Angelo Badalamenti describing writing “Laura Palmer’s Theme” is haunting

Angelo Badalamenti describing writing “Laura Palmer’s Theme” is haunting

Angelo Badalamenti’s soundtrack from the original run of Twin Peaks is one of the show’s most defining elements, but other than sharing a theme song, Twin Peaks: The Return has had a noticeable lack of the composer’s classic score. The one song that does show up—and in a very effective way, we might add—is “Laura Palmer’s Theme,” Badalamenti’s ode to the innocence and darkness that was battling inside the murdered young woman at the center of the show’s iconic mystery. It’s quite possibly Twin Peaks’ most impactful song, and this chilling video, taken from the documentary featurette Secrets From Another Place, shows Badalamenti reenacting the creative and emotional process that birthed it. It’s been around for awhile, but it’s been making the rounds again recently, and with good reason.

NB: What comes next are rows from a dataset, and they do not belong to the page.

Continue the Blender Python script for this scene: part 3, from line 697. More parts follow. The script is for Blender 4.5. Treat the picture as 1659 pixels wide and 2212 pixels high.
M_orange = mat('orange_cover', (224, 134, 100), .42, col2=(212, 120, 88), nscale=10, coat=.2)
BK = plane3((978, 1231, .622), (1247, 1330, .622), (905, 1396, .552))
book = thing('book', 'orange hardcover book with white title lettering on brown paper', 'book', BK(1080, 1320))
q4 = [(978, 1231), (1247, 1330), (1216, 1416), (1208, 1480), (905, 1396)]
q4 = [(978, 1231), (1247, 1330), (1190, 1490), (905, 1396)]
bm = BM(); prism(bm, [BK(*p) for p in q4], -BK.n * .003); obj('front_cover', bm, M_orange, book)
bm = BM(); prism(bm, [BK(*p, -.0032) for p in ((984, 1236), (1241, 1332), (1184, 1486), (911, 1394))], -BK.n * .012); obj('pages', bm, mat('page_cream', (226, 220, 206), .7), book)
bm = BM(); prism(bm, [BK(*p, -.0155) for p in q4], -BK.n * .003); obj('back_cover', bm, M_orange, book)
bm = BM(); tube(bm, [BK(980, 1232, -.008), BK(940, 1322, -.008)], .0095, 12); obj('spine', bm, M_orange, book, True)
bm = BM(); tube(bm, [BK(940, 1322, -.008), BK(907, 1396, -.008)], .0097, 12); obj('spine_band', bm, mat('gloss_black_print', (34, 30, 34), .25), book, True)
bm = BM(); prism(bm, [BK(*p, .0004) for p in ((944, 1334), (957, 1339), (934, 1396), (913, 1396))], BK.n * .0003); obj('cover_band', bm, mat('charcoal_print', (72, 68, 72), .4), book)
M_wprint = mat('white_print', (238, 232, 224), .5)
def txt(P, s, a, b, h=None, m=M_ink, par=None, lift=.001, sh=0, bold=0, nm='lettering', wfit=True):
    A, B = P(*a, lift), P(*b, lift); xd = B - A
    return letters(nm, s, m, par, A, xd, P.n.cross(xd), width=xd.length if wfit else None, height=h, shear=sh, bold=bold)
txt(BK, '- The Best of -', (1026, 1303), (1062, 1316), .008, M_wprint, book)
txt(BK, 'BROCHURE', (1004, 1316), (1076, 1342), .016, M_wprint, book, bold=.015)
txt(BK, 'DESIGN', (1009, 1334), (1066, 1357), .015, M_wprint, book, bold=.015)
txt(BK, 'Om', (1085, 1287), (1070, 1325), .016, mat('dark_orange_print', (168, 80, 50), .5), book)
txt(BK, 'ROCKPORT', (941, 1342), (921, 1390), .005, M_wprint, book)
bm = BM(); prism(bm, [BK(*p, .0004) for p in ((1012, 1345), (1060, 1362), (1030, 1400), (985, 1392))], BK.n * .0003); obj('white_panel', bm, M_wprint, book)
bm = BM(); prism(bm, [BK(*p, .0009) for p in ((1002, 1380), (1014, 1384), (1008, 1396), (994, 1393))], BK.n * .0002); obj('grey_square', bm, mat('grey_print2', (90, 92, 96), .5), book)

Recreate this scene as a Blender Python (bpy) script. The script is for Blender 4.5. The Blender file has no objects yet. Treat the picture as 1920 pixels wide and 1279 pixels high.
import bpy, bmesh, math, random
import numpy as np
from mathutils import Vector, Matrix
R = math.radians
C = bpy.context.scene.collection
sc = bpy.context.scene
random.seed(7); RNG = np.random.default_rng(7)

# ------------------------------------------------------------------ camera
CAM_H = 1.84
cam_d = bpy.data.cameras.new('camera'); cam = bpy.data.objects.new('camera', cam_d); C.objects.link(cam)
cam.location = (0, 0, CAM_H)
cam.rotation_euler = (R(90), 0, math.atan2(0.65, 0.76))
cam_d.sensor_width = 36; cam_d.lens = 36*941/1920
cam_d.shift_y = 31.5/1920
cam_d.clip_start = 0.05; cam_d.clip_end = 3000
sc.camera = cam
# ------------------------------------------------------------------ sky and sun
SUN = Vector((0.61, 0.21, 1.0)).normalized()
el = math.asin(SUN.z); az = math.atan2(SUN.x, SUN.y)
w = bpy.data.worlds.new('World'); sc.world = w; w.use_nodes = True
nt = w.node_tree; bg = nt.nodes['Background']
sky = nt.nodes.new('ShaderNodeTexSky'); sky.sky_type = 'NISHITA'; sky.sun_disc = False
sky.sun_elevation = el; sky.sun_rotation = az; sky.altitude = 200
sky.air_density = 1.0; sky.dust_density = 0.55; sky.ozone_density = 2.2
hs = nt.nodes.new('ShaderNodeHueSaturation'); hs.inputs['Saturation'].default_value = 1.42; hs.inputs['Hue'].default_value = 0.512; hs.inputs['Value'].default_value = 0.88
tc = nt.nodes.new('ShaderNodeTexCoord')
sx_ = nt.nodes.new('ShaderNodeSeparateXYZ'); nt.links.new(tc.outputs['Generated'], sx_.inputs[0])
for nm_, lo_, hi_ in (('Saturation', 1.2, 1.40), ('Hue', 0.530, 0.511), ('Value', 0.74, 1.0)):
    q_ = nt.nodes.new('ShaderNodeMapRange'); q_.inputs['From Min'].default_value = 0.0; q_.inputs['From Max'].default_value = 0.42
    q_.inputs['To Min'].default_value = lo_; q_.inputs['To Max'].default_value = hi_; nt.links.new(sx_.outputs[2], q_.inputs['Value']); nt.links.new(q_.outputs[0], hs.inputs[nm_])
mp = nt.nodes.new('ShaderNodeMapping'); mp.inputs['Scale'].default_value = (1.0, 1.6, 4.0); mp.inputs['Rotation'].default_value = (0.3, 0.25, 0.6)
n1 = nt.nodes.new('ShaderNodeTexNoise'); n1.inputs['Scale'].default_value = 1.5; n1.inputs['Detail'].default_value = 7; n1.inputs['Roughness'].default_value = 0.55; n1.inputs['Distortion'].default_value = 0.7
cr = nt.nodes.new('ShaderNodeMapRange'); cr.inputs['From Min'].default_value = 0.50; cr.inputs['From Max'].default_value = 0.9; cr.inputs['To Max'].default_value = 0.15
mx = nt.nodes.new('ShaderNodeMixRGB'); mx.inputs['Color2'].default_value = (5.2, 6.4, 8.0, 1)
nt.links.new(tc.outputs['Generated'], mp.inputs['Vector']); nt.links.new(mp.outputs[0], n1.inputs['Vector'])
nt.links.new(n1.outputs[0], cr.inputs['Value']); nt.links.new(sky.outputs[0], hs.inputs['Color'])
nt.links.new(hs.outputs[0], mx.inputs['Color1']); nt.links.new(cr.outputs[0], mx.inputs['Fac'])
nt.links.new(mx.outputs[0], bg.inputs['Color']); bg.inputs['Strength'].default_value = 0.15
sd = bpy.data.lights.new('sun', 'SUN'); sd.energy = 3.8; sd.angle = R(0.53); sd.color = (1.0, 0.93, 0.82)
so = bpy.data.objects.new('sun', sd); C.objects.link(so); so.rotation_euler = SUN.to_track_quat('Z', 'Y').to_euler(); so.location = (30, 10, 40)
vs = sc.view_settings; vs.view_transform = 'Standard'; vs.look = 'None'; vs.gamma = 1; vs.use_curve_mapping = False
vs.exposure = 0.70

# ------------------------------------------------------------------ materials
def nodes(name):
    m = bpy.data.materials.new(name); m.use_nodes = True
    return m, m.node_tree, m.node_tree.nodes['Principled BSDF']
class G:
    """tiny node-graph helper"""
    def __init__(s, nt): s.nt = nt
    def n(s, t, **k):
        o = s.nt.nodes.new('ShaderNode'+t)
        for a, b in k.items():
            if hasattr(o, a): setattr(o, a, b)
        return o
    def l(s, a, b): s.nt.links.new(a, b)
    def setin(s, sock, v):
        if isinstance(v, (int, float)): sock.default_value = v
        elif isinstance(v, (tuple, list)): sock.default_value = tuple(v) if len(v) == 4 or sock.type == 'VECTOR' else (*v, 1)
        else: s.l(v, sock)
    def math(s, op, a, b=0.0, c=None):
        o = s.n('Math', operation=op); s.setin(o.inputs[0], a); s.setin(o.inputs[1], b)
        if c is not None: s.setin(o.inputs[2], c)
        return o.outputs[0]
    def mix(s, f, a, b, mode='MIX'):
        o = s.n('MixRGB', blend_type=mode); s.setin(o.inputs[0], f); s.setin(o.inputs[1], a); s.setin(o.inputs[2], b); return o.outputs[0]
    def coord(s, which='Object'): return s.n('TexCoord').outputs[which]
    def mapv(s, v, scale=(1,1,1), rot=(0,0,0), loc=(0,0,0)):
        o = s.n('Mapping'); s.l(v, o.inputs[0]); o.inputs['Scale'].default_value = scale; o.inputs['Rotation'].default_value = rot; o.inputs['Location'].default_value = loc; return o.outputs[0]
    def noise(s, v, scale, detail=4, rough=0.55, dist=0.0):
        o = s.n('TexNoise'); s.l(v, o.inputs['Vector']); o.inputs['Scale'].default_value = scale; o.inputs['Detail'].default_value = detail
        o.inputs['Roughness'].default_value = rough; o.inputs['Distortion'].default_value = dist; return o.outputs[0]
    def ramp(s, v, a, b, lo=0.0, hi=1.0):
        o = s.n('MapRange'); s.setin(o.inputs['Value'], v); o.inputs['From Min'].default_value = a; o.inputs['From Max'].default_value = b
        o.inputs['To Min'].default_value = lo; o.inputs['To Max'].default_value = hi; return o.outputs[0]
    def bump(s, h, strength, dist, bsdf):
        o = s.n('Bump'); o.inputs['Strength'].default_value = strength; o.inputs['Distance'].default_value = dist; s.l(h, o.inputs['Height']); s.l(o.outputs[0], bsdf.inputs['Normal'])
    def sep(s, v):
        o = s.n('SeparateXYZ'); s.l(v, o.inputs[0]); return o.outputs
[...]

Sitting at the same beat-up Fender Rhodes electric piano he used to write the rest of the show’s soundtrack, Badalamenti remembers David Lynch being by his side, describing a scene inside a darkened forest. “Get me into that beautiful darkness with the soft wind,” he recalls Lynch saying. This prompted Badalamenti to lay down the song’s ominous beginning, which he vamped until the director described the appearance of “a very lonely girl” named Laura Palmer. Here, Badalamenti ascends to those heavenly piano chords, closing his eyes and remembering Lynch’s euphoric reaction as he pushed the composer toward the song’s climax and fall. “David got up. He gave me a big hug. He said, ‘Angelo, that’s Twin Peaks,’” Badalamenti says. Indeed it is.